Output exactly the lines that run from the line containing "What Blender Python" through the line containing "cam.rotation_euler = (R(90) + PITCH, 0, YAW)", with both ends included.

» **Material provided**:
_____

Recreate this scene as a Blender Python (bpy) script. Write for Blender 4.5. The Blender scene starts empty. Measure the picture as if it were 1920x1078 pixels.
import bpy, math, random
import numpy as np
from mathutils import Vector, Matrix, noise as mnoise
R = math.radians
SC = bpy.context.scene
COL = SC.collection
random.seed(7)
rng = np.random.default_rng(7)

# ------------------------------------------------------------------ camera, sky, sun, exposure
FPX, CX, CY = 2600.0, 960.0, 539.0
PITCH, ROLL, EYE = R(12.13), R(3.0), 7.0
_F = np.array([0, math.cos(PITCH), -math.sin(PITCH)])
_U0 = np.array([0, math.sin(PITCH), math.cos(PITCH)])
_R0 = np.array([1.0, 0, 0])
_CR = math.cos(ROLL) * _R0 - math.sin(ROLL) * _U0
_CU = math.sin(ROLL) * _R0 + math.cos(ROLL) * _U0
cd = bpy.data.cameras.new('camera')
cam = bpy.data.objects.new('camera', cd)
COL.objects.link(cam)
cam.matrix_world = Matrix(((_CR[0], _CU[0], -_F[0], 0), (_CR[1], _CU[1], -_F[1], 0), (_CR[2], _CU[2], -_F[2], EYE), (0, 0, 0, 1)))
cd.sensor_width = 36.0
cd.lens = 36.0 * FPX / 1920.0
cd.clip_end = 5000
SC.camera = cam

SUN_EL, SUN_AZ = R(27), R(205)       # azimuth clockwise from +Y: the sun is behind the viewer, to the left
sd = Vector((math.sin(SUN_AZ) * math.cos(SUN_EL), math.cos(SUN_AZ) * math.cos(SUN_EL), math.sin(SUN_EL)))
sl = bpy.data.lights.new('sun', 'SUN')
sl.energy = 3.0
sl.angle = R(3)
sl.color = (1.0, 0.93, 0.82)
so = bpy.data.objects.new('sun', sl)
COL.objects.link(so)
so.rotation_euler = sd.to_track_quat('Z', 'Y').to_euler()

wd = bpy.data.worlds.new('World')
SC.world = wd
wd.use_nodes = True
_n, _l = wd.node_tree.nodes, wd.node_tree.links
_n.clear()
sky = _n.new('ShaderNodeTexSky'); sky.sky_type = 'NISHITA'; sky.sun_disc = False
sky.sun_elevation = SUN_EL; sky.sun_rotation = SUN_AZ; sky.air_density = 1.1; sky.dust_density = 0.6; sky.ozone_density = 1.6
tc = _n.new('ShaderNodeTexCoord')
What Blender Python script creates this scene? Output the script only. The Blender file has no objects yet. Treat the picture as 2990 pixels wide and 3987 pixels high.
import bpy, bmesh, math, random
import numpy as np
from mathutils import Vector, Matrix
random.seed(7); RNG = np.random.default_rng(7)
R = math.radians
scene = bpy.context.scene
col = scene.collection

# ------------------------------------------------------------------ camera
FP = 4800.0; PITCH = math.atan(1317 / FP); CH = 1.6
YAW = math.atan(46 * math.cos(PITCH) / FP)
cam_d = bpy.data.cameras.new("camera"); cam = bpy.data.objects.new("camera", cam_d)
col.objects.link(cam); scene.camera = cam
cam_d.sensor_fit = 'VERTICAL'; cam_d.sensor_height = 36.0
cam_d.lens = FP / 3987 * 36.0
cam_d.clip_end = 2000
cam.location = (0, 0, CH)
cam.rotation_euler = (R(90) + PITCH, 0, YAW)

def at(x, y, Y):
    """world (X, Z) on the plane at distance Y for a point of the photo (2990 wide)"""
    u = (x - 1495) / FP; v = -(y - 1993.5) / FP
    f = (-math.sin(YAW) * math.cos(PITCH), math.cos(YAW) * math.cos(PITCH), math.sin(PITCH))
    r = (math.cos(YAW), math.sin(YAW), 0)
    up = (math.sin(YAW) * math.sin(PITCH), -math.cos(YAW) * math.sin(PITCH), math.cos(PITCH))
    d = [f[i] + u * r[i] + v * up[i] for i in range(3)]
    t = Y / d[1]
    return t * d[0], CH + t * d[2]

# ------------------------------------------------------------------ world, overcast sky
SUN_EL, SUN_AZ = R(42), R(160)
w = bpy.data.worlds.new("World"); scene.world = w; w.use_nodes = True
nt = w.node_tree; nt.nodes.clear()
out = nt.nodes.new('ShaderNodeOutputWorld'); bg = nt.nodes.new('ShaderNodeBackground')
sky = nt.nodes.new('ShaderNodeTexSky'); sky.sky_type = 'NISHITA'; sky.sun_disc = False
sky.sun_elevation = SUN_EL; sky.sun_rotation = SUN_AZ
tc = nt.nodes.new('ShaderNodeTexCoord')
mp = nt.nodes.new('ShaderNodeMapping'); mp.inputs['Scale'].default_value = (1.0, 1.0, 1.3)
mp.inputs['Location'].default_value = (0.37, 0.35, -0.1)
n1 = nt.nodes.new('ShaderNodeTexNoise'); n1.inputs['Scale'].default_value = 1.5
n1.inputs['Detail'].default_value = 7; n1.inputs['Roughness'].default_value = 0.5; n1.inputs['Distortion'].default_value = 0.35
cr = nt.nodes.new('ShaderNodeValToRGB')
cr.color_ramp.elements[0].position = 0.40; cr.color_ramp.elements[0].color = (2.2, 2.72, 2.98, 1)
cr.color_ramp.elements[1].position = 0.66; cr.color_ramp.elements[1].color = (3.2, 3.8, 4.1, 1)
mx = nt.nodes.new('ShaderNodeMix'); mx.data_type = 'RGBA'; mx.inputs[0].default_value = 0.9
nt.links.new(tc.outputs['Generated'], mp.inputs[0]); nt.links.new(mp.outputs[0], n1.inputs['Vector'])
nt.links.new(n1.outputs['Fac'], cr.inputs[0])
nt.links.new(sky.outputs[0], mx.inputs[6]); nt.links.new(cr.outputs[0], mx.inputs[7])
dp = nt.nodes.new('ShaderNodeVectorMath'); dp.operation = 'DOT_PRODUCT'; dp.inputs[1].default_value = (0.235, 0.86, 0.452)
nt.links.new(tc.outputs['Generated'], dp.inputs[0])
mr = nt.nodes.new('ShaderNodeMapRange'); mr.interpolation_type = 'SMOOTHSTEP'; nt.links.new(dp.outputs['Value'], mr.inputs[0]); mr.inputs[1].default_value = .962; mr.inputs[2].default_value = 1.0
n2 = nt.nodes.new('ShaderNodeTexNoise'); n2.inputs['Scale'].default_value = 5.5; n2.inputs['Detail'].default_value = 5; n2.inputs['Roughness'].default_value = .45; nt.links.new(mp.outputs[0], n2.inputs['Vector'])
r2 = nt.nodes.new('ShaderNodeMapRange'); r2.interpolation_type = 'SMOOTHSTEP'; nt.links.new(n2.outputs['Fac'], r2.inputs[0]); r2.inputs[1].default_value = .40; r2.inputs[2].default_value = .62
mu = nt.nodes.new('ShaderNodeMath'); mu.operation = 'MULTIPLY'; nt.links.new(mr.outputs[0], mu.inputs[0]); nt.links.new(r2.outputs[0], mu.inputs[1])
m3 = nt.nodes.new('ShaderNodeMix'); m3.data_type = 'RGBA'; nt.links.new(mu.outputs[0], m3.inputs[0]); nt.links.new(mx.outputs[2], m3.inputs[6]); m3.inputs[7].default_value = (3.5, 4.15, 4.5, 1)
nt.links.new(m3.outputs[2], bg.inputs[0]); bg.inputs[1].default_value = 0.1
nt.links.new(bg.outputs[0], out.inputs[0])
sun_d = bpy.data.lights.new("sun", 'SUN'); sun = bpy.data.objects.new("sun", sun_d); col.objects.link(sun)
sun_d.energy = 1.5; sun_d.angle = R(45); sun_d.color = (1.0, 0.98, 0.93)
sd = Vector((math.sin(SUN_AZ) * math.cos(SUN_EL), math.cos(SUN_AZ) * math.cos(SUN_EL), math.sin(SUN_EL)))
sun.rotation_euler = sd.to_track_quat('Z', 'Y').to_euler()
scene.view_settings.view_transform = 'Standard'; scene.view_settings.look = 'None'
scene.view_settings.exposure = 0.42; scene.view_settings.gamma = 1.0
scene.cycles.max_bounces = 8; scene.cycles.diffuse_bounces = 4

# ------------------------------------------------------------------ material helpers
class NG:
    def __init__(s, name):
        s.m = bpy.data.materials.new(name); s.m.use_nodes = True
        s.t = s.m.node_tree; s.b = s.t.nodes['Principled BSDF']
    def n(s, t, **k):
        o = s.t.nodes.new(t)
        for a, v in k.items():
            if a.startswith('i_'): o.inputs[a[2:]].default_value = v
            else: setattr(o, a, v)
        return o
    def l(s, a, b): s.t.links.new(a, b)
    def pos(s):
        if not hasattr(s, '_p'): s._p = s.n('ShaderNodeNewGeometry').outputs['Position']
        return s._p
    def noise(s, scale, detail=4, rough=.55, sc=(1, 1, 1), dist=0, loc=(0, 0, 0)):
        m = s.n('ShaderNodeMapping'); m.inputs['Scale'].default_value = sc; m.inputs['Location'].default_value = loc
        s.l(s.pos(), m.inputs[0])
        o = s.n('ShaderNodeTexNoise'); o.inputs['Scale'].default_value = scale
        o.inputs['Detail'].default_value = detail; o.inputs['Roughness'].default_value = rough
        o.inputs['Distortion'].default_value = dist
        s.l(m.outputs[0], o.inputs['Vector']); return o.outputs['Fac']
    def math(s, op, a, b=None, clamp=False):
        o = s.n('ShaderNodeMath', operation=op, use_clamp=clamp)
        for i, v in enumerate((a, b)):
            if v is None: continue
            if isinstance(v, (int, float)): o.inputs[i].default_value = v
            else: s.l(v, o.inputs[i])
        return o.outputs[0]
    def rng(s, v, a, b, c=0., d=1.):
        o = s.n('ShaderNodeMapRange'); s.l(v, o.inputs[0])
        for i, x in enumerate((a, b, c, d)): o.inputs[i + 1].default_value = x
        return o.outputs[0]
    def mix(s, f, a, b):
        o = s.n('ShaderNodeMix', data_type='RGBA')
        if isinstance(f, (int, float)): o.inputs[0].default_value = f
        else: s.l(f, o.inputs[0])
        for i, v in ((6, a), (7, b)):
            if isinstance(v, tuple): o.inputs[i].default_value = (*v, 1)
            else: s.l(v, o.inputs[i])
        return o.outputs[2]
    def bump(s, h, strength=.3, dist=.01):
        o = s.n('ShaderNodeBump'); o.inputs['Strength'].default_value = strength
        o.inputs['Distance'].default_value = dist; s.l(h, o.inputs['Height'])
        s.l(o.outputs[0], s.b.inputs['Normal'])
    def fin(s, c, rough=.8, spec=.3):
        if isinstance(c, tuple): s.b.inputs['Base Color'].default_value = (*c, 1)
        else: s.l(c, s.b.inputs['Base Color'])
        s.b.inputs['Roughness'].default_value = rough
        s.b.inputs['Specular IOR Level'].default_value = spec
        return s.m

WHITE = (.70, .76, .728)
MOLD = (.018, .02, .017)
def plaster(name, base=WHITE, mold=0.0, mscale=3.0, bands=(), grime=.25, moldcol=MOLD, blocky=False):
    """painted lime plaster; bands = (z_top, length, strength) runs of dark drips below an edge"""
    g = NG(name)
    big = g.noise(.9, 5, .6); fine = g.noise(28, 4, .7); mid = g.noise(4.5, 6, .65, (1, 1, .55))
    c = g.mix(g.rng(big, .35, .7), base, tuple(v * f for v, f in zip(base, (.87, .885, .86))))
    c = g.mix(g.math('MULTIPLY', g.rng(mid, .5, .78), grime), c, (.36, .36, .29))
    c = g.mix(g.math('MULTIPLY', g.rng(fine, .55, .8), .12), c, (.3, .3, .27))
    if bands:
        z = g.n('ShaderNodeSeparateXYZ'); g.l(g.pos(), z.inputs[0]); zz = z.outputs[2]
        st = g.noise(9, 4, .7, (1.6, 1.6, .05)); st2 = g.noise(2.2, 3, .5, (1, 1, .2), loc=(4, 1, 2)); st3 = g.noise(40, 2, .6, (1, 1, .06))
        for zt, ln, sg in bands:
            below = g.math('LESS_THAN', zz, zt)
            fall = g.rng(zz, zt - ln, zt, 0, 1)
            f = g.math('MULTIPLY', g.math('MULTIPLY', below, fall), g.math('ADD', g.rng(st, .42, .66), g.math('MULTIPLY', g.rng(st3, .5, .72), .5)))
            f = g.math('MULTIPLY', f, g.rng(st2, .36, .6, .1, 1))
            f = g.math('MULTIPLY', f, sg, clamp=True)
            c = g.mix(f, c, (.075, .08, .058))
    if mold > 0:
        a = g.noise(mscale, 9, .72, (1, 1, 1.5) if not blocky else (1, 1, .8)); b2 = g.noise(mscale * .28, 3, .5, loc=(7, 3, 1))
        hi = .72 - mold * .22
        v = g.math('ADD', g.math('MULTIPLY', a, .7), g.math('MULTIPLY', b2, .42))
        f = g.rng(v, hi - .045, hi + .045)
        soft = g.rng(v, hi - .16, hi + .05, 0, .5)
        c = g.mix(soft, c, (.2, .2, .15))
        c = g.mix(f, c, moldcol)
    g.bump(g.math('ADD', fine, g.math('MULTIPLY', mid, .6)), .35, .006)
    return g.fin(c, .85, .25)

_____

» **Solved exercise**:
What Blender Python script creates this scene? Output the script only. The Blender file has no objects yet. Treat the picture as 2990 pixels wide and 3987 pixels high.
import bpy, bmesh, math, random
import numpy as np
from mathutils import Vector, Matrix
random.seed(7); RNG = np.random.default_rng(7)
R = math.radians
scene = bpy.context.scene
col = scene.collection

# ------------------------------------------------------------------ camera
FP = 4800.0; PITCH = math.atan(1317 / FP); CH = 1.6
YAW = math.atan(46 * math.cos(PITCH) / FP)
cam_d = bpy.data.cameras.new("camera"); cam = bpy.data.objects.new("camera", cam_d)
col.objects.link(cam); scene.camera = cam
cam_d.sensor_fit = 'VERTICAL'; cam_d.sensor_height = 36.0
cam_d.lens = FP / 3987 * 36.0
cam_d.clip_end = 2000
cam.location = (0, 0, CH)
cam.rotation_euler = (R(90) + PITCH, 0, YAW)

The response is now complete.